The Norwood Suite is the spiritual sequel to Cosmo D's Off-Peak, that short exploration game in a weird train station. This one's about exploring a weird hotel that was once famous for housing a legendary jazz musician that mysteriously vanished. The hotel has since become a sort of Graceland, but also the home performance venue for this up-and-coming DJ of that there Electronic Dance Music what the teenagers like. Also, a big corporation is looking to buy the hotel and turn it into a server farm.

The mechanics are straightforward. You listen to people to find out what they want, then you go looking around the hotel and occasionally perform simple tasks to get the items those people need, then they'll reward you with items you can use to unlock more areas and maybe find other items that other people need, and so on and so forth.

Like with Off-Peak, it's all about navigating a surreal world, interacting with strange characters, and hearing cool music.

For all the aesthetic weirdness in the game, the writing is relatively easy to follow, with a cast of characters that have relatable concerns and major plot threads that held my interest for the 2 and a half hours it took to finish the game. The stories don't exactly have neat conclusions, but I appreciate the very human approach the game takes regarding the overarching conflict of art and commercialism. As a "writer" in marketing who still takes the time to exercise my critical and creative muscles off the clock for my own personal satisfaction, I feel the struggle some of the characters go through.
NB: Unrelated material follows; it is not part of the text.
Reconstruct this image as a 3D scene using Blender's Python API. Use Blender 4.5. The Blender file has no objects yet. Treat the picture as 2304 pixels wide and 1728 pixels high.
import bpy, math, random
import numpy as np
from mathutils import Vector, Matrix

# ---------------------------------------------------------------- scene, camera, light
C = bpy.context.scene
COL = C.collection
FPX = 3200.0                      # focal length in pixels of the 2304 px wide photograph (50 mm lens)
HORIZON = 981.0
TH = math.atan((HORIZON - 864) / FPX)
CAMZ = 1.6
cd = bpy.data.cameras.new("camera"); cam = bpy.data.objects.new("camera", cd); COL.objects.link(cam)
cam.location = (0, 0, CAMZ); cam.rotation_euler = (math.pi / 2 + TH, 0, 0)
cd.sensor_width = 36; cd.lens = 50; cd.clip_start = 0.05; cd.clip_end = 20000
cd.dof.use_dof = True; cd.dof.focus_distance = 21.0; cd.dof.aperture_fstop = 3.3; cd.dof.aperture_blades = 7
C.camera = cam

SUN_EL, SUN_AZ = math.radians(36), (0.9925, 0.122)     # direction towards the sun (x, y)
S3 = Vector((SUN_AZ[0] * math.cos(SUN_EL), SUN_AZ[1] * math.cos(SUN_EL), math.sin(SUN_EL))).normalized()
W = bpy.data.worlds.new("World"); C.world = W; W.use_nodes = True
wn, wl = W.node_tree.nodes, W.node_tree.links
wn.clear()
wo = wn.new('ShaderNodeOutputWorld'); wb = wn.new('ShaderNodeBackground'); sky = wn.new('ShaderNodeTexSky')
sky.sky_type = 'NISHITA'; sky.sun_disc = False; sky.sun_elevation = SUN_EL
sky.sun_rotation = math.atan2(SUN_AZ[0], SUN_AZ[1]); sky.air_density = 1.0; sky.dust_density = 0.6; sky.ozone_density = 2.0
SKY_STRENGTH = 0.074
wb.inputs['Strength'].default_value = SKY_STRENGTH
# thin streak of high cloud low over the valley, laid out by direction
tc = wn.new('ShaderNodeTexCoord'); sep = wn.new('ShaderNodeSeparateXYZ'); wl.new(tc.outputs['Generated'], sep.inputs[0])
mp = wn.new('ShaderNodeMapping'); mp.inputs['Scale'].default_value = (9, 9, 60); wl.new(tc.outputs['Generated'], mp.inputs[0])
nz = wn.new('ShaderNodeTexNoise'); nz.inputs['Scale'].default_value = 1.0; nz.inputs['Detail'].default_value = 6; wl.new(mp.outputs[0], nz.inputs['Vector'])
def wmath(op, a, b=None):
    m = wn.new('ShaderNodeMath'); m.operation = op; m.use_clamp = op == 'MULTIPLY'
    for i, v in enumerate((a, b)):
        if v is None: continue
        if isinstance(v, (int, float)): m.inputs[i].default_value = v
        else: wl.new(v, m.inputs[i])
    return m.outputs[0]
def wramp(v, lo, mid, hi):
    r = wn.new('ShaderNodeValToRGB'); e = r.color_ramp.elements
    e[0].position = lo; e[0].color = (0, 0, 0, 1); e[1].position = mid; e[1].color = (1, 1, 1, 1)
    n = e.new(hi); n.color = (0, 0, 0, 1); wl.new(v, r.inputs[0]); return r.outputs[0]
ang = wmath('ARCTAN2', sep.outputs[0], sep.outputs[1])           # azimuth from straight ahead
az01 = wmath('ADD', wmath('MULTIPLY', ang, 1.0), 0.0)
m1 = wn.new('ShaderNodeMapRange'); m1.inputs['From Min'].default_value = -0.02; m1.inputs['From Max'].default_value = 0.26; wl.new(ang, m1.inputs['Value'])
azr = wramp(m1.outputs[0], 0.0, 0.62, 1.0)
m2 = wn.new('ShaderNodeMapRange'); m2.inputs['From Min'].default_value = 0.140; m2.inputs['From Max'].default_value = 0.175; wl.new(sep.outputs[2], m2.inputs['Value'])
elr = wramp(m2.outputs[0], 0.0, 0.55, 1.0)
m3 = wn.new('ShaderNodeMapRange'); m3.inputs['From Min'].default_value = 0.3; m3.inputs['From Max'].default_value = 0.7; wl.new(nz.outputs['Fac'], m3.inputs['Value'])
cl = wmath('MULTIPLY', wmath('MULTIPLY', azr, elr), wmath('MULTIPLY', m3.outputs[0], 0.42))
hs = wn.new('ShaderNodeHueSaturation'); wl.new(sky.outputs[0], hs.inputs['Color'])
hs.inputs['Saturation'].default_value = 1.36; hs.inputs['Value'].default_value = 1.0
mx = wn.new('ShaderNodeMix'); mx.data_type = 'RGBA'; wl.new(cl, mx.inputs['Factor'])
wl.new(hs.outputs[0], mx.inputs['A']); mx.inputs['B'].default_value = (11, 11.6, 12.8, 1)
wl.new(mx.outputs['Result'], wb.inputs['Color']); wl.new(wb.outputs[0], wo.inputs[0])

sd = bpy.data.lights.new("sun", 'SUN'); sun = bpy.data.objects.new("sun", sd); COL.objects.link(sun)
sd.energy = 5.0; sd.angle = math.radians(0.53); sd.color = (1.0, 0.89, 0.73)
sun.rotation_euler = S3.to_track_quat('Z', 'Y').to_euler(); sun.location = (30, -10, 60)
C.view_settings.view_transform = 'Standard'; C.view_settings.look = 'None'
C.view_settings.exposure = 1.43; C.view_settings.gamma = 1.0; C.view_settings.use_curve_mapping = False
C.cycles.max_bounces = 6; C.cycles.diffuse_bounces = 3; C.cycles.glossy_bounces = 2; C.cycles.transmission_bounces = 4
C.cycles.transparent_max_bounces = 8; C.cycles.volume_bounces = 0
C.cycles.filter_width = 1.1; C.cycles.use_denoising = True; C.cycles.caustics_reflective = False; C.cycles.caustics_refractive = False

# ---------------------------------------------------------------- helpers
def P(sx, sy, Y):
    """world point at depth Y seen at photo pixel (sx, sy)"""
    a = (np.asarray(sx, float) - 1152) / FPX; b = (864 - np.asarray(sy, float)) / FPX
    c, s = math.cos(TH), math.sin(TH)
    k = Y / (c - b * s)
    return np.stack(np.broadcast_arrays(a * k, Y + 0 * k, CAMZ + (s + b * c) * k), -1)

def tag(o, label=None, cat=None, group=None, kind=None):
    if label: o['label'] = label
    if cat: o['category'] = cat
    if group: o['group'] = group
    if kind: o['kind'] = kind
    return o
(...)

A little thing I also like is how each character has a distinct musical flourish that acts as voice lines for their dialogue, not totally unlike the distortion filter over the voices of Killer7 NPCs. It does a lot to breathe life into the expressionless animatronic-like character models! Not surprised to find out from reading interviews with Cosmo D that he was hyper-specific about which instrument to use for each character.

While the Norwood Suite is more coherent and less of an art piece than Off-Peak, I do think it's had less of a visceral impact on me. That's not too surprising, because it's still in the same style as Off-Peak, so in a way it's also familiar whereas Off-Peak was completely alien to me. The biggest step forward is that the world doesn't feel static, as characters move around and interact with other characters as you make progress, but overall it does feel iterative.